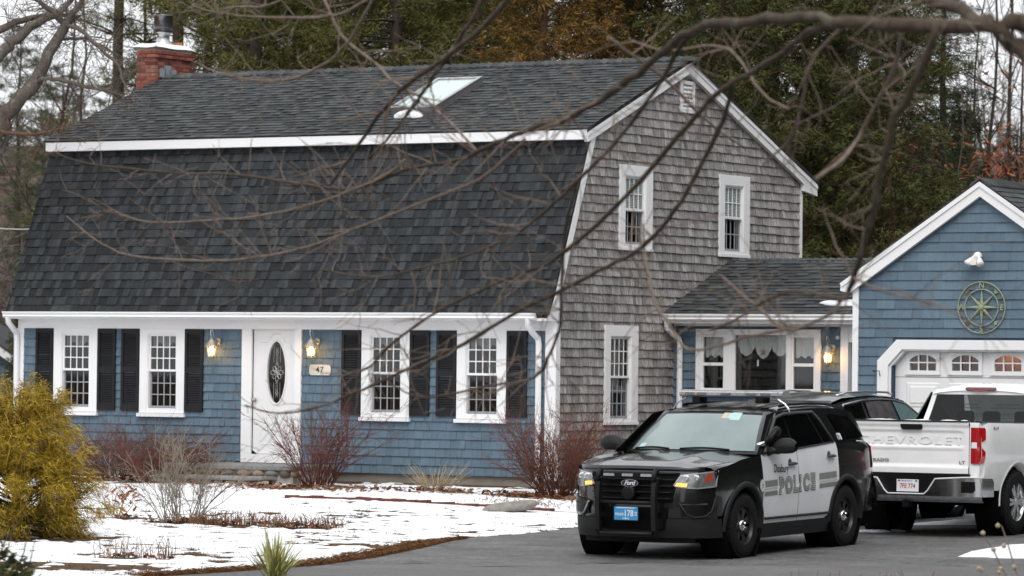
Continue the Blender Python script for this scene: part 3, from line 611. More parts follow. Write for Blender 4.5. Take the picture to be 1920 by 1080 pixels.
for k in range(8):
    w = 2 * math.pi * k / 8; a_ = .155 if k % 2 == 0 else .13; pts = []
    for j in range(13):
        q = j / 12 * 2 * math.pi; rr = a_ * .5 * (1 - math.cos(q)); sw = .035 * math.sin(q)
        pts.append(F((DC + .8 * (rr * math.cos(w) - sw * math.sin(w)), DZ + rr * math.sin(w) + sw * math.cos(w), -.03)))
    mm.tube(pts, .005, 4)
for s in (-1, 1):
    mm.tube([F((DC, DZ + s * .36, -.03)), F((DC + .025, DZ + s * .32, -.03)), F((DC, DZ + s * .28, -.03)), F((DC - .025, DZ + s * .32, -.03)), F((DC, DZ + s * .36, -.03))], .004, 4)
mm.build('leaded_pattern', 'came', dr)
MB().lathe([(.0, -.085), (.028, -.08), (.032, -.06), (.02, -.045), (.012, -.03), (.03, -.02), (.03, -.01)], 12, 'y', (-5.61, 0, 1.27)).build('knob', 'pewter', dr, smooth=True)
# ---- gable wall shingles
Fg = frame((0, 0, 0), (0, 1, 0), (0, 0, 1), (1, 0, 0))
GWIN = [(1.879, 3.742, 1.336, 4, 2, 'blind'), (5.207, 3.738, 1.340, 4, 2, 'blind'), (1.461, .975, 1.551, 4, 3, None)]
def glim(v):
    a = interp(v, [0, 2.6, 3.05, 5.50, 6.80], [0.10, .10, .14, 1.12, 4.03]); b = interp(v, [0, 5.05, 6.80], [D - .03, D - .03, 4.07]); return a, b
pc = shingle_field(Fg, .02, 6.80, glim, [(y + .03, y + 1.015, z + .03, z + h - .03) for y, z, h, *_ in GWIN] + [(3.86, 4.28, 6.05, 6.5)], .1425, (.075, .19), .026, .005, .006, 8)
place_shingles(pc, 'shingle', 'cedar', gw, 300, 'weathered grey cedar shingles of the gable wall')
for i, (y, z, h, cc, rr, inn) in enumerate(GWIN):
    F = frame((.016, y, z), (0, 1, 0), (0, 0, 1), (1, 0, 0)); window(house, F, 1.045, h, cc, rr, (.165, .215, .15), sill=False, head=.17, inner=inn, seed=20 + i)
F = frame((.014, 3.835, 6.02), (0, 1, 0), (0, 0, 1), (1, 0, 0))
v_ = fb(F, [(0, .075, 0, .52, 0, .03), (.397, .472, 0, .52, 0, .03), (.075, .397, 0, .05, 0, .03), (.075, .397, .46, .52, 0, .03), (.075, .397, .05, .46, -.01, .002)]).build('vent', 'white', house)
for k in range(6):
    z = .058 + k * .068; MB().hexa([F(q) for q in [(.076, z, .004), (.396, z, .004), (.396, z + .05, .0), (.076, z + .05, .0), (.076, z - .012, .034), (.396, z - .012, .034), (.396, z + .008, .034), (.076, z + .008, .034)]]).build('louvre', 'white', v_)
# ---- roofs
RX0, RX1 = -10.50, .11               # roof ends
def slope_field(y0, z0, y1, z1, xa, xb, expo, wr, tb, seed, mat, parent, n_each, core=0.05, name='shingle', label=None, holes=()):
    dv = Vector((0, y1 - y0, z1 - z0)); Ln = dv.length; V = dv.normalized(); Nn = Vector((1, 0, 0)).cross(V)
    if Nn.z < 0: Nn = -Nn
    F = frame((0, y0, z0), (1, 0, 0), V, Nn)
    # laminated shingles: a darker base course with lighter tabs of uneven width on top
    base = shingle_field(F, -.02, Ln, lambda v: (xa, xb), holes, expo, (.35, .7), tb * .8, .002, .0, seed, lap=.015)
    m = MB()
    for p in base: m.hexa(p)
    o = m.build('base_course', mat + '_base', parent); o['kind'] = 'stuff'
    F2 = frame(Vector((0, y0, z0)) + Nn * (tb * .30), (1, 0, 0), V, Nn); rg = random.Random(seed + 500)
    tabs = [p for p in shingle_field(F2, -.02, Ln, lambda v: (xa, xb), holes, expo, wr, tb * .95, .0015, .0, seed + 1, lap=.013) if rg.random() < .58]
    place_shingles(tabs, name, mat, parent, n_each, label); return F, Ln
lower = MB().prism([(RX0 + .02, -.30, 2.60), (RX0 + .02, -.26, 2.655), (RX0 + .02, .93, 5.56), (RX0 + .02, 1.05, 5.50), (RX0 + .02, -.16, 2.56)], (RX1 - RX0 - .09, 0, 0)).build('roof', 'underlay', house, fix=True); lower['label'] = 'steep charcoal lower slope of the gambrel roof'
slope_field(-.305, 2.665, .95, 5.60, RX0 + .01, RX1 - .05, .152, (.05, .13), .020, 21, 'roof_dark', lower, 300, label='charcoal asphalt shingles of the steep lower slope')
upper = MB().prism([(RX0, YB, ZB + .005), (RX0, YR, ZR - .05), (RX0, D + .5, 5.12), (RX0, D + .5, 5.06), (RX0, YR, ZR - .14), (RX0, YB, ZB - .05)], (RX1 - RX0, 0, 0)).build('roof', 'underlay', house, fix=True); upper['label'] = 'shallow grey upper slope of the gambrel roof'
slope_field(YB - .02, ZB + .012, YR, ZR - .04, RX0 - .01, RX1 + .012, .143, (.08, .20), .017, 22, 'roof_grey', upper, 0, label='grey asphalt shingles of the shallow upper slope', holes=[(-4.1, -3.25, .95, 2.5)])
m = MB(); random.seed(2); x = RX0
while x < RX1:
    w = .14; t_ = random.uniform(.012, .02)
    m.hexa([(x, YR - .15, ZR - .085), (x + w + .1, YR - .15, ZR - .085 - .006), (x + w + .1, YR, ZR - .03), (x, YR, ZR - .03), (x, YR - .15, ZR - .07 + t_), (x + w + .1, YR - .15, ZR - .088), (x + w + .1, YR, ZR - .02), (x, YR, ZR + t_)])
    m.hexa([(x, YR, ZR - .03), (x + w + .1, YR, ZR - .03), (x + w + .1, YR + .15, ZR - .09), (x, YR + .15, ZR - .09), (x, YR, ZR + t_), (x + w + .1, YR, ZR - .02), (x + w + .1, YR + .15, ZR - .075), (x, YR + .15, ZR - .07 + t_)]); x += w
m.build('ridge_cap', 'roof_grey', house)
# white fascia under the upper eave, rakes
MB().box(RX0 + .02, RX1 - .08, YB - .025, YB + .01, ZB - .155, ZB - .008).box(RX0 + .02, RX1 - .08, YB + .01, 1.02, ZB - .155, ZB - .125).build('fascia', 'white', house)
def rake(pts, w, x0, x1, name='rake'):     # boards hung below a roof line in the y-z plane
    m = MB()
    for (a, b) in zip(pts[:-1], pts[1:]):
        a = Vector((0, *a)); b = Vector((0, *b)); dd = (b - a).normalized(); dn = Vector((0, dd.z, -dd.y))
        if dn.z > 0: dn = -dn
        m.prism([(x0, *(q)[1:]) for q in (a, b, b + dn * w[1], a + dn * w[0])], (x1 - x0, 0, 0))
    return m.build(name, 'white', house, fix=True)
rake([(YB - .02, ZB - .005), (YR, ZR - .06)], (.20, .20), .022, .098)
rake([(YR, ZR - .06), (D + .48, 5.075)], (.21, .21), .022, .095)
rake([(YB + .0, ZB - .045), (YR, ZR - .10)], (.06, .06), .0985, .112)
rake([(YR, ZR - .10), (D + .48, 5.035)], (.06, .06), .0955, .110)
rake([(-.24, 2.64), (.96, 5.50)], (.135, .12), .020, .058)
MB().prism([(.0195, y, z) for y, z in ((-.30, 2.60), (-.05, 3.05), (.10, 3.05), (.10, 2.56), (-.28, 2.56))], (.03, 0, 0)).build('eave_return', 'white', house, fix=True)
MB().prism([(.021, y, z) for y, z in ((D - .02, 5.22), (D + .48, 5.02), (D + .48, 4.86), (D - .02, 4.93))], (.072, 0, 0)).build('eave_return', 'white', house, fix=True)
MB().box(-.10, .03, D - .028, D + .05, .1, 4.93).build('corner_board', 'white', house)
MB().box(RX0 + .03, -.1, D + .3, D + .48, 4.93, 5.02).build('gutter', 'white', house)
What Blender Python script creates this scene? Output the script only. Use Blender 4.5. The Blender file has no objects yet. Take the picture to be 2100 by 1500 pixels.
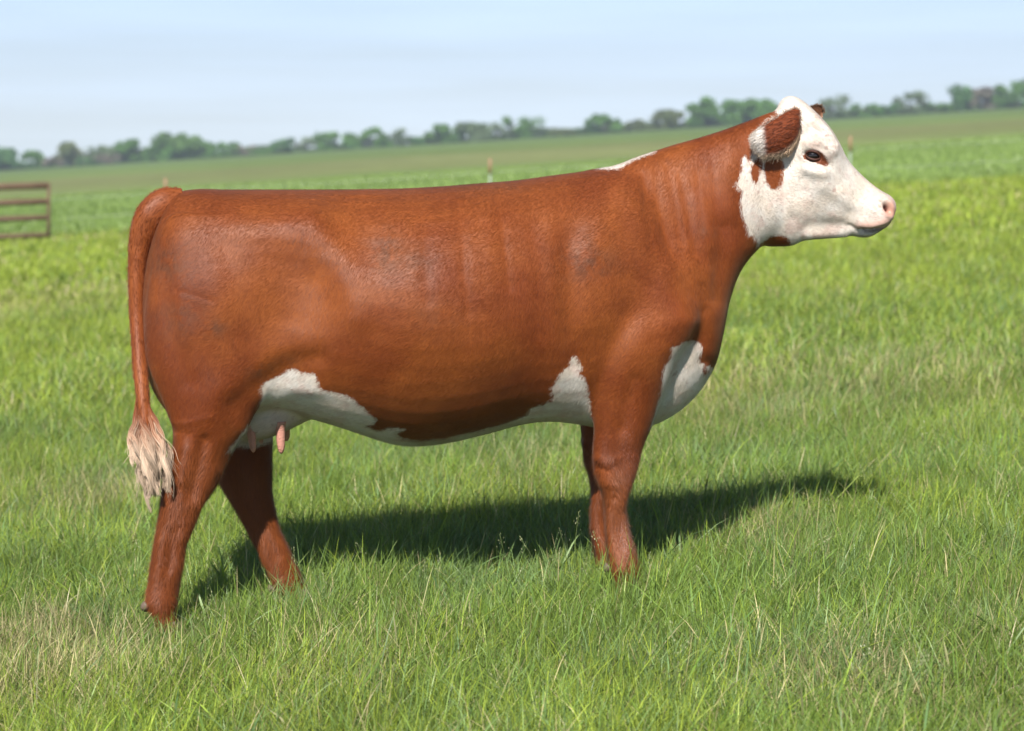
import bpy, math, random
import numpy as np
from mathutils import Vector, Matrix

# ------------------------------------------------------------------ camera
SC = bpy.context.scene
COL = SC.collection
FPX = 4305.0                       # focal length in pixels of a 2100 px wide frame
CAM = np.array([0.0, -6.85, 1.53])
SLOPE = 0.0615                     # the pasture rises gently to the right
PITCH = math.atan((750 - 273) / FPX)
cam_d = bpy.data.cameras.new('camera')
cam = bpy.data.objects.new('camera', cam_d)
COL.objects.link(cam)
cam.location = CAM
cam.rotation_euler = (math.radians(90) - PITCH, 0, 0)
cam_d.sensor_width = 36
cam_d.lens = FPX / 2100 * 36
cam_d.clip_start = 0.1
cam_d.clip_end = 9000
cam_d.dof.use_dof = True
cam_d.dof.focus_distance = 6.4
cam_d.dof.aperture_fstop = 3.3
SC.camera = cam

# ------------------------------------------------------------------ light
SUN_TRAVEL = Vector((0.25, 1.30, -1.30)).normalized()
s = -SUN_TRAVEL
sun_elev = math.asin(s.z)
sun_rot = math.atan2(s.x, s.y)
W = bpy.data.worlds.new('World')
SC.world = W
W.use_nodes = True
nt = W.node_tree
nt.nodes.clear()
N = nt.nodes.new
L = nt.links.new
out = N('ShaderNodeOutputWorld'); bg = N('ShaderNodeBackground'); sky = N('ShaderNodeTexSky')
sky.sky_type = 'NISHITA'; sky.sun_disc = False
sky.sun_elevation = sun_elev; sky.sun_rotation = sun_rot
sky.air_density = 1.0; sky.dust_density = 0.4; sky.ozone_density = 2.0; sky.altitude = 300
tc = N('ShaderNodeTexCoord'); sp = N('ShaderNodeSeparateXYZ'); cb = N('ShaderNodeCombineXYZ')
tilt = N('ShaderNodeVectorRotate'); tilt.rotation_type = 'Y_AXIS'
tilt.inputs['Angle'].default_value = math.atan(SLOPE) * 0.6
L(tc.outputs['Generated'], sp.inputs[0])
mxz = N('ShaderNodeMath'); mxz.operation = 'MAXIMUM'; mxz.inputs[1].default_value = 0.012
L(sp.outputs[2], mxz.inputs[0])
L(sp.outputs[0], cb.inputs[0]); L(sp.outputs[1], cb.inputs[1]); L(mxz.outputs[0], cb.inputs[2])
L(cb.outputs[0], sky.inputs['Vector'])
# thin streaky cirrus
mp = N('ShaderNodeMapping'); mp.inputs['Scale'].default_value = (3.0, 3.0, 42.0)
mp.inputs['Rotation'].default_value = (0, math.radians(-4.5), 0)
L(tc.outputs['Generated'], mp.inputs[0])
nz = N('ShaderNodeTexNoise'); nz.inputs['Scale'].default_value = 1.6; nz.inputs['Detail'].default_value = 5; nz.inputs['Roughness'].default_value = 0.5
L(mp.outputs[0], nz.inputs['Vector'])
cr = N('ShaderNodeValToRGB'); cr.color_ramp.elements[0].position = 0.34; cr.color_ramp.elements[1].position = 0.72
cr.color_ramp.elements[0].color = (0, 0, 0, 1); cr.color_ramp.elements[1].color = (1, 1, 1, 1)
L(nz.outputs['Fac'], cr.inputs[0])
low = N('ShaderNodeMapRange'); low.interpolation_type = 'SMOOTHSTEP'
low.inputs['From Min'].default_value = 0.05; low.inputs['From Max'].default_value = 0.16
low.inputs['To Min'].default_value = 1.0; low.inputs['To Max'].default_value = 0.04
L(sp.outputs[2], low.inputs['Value'])
cma = N('ShaderNodeMath'); cma.operation = 'MULTIPLY_ADD'; cma.inputs[1].default_value = 0.22; cma.inputs[2].default_value = 0.78
L(cr.outputs[0], cma.inputs[0])
cmul = N('ShaderNodeMath'); cmul.operation = 'MULTIPLY'
L(cma.outputs[0], cmul.inputs[0]); L(low.outputs[0], cmul.inputs[1])
mix = N('ShaderNodeMix'); mix.data_type = 'RGBA'
L(cmul.outputs[0], mix.inputs['Factor'])
L(sky.outputs[0], mix.inputs['A'])
hor = N('ShaderNodeValToRGB'); hor.color_ramp.elements[0].position = 0.0; hor.color_ramp.elements[1].position = 0.085
hor.color_ramp.elements[0].color = (0.72, 0.83, 0.94, 1); hor.color_ramp.elements[1].color = (0.55, 0.74, 1.0, 1)
L(sp.outputs[2], hor.inputs[0])
hsc = N('ShaderNodeVectorMath'); hsc.operation = 'SCALE'; hsc.inputs['Scale'].default_value = 20.0
L(hor.outputs[0], hsc.inputs[0]); L(hsc.outputs[0], mix.inputs['B'])
L(mix.outputs['Result'], bg.inputs['Color'])
bg.inputs['Strength'].default_value = 0.05
L(bg.outputs[0], out.inputs[0])

sd_ = bpy.data.lights.new('sun', 'SUN'); sd_.energy = 5.0; sd_.angle = math.radians(0.5); sd_.color = (1.0, 0.955, 0.89)
sun = bpy.data.objects.new('sun', sd_); COL.objects.link(sun)
sun.rotation_euler = SUN_TRAVEL.to_track_quat('-Z', 'Y').to_euler()
sun.location = (-8, -20, 30)
SC.view_settings.view_transform = 'Standard'
SC.view_settings.look = 'None'
SC.view_settings.exposure = 0.42
SC.view_settings.gamma = 1
SC.render.engine = 'CYCLES'
SC.cycles.max_bounces = 6
SC.cycles.diffuse_bounces = 2
SC.cycles.transparent_max_bounces = 4
SC.cycles.volume_bounces = 0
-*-
▶ _Task instructions_
Skip the pictures. Set down only the lines from the one containing "What Blender Python" through the one containing "SC.camera = cam", exactly as they appear, ends included.

▶ _Exercise output_
What Blender Python script creates this scene? Output the script only. Use Blender 4.5. The Blender file has no objects yet. Take the picture to be 2100 by 1500 pixels.
import bpy, math, random
import numpy as np
from mathutils import Vector, Matrix

# ------------------------------------------------------------------ camera
SC = bpy.context.scene
COL = SC.collection
FPX = 4305.0                       # focal length in pixels of a 2100 px wide frame
CAM = np.array([0.0, -6.85, 1.53])
SLOPE = 0.0615                     # the pasture rises gently to the right
PITCH = math.atan((750 - 273) / FPX)
cam_d = bpy.data.cameras.new('camera')
cam = bpy.data.objects.new('camera', cam_d)
COL.objects.link(cam)
cam.location = CAM
cam.rotation_euler = (math.radians(90) - PITCH, 0, 0)
cam_d.sensor_width = 36
cam_d.lens = FPX / 2100 * 36
cam_d.clip_start = 0.1
cam_d.clip_end = 9000
cam_d.dof.use_dof = True
cam_d.dof.focus_distance = 6.4
cam_d.dof.aperture_fstop = 3.3
SC.camera = cam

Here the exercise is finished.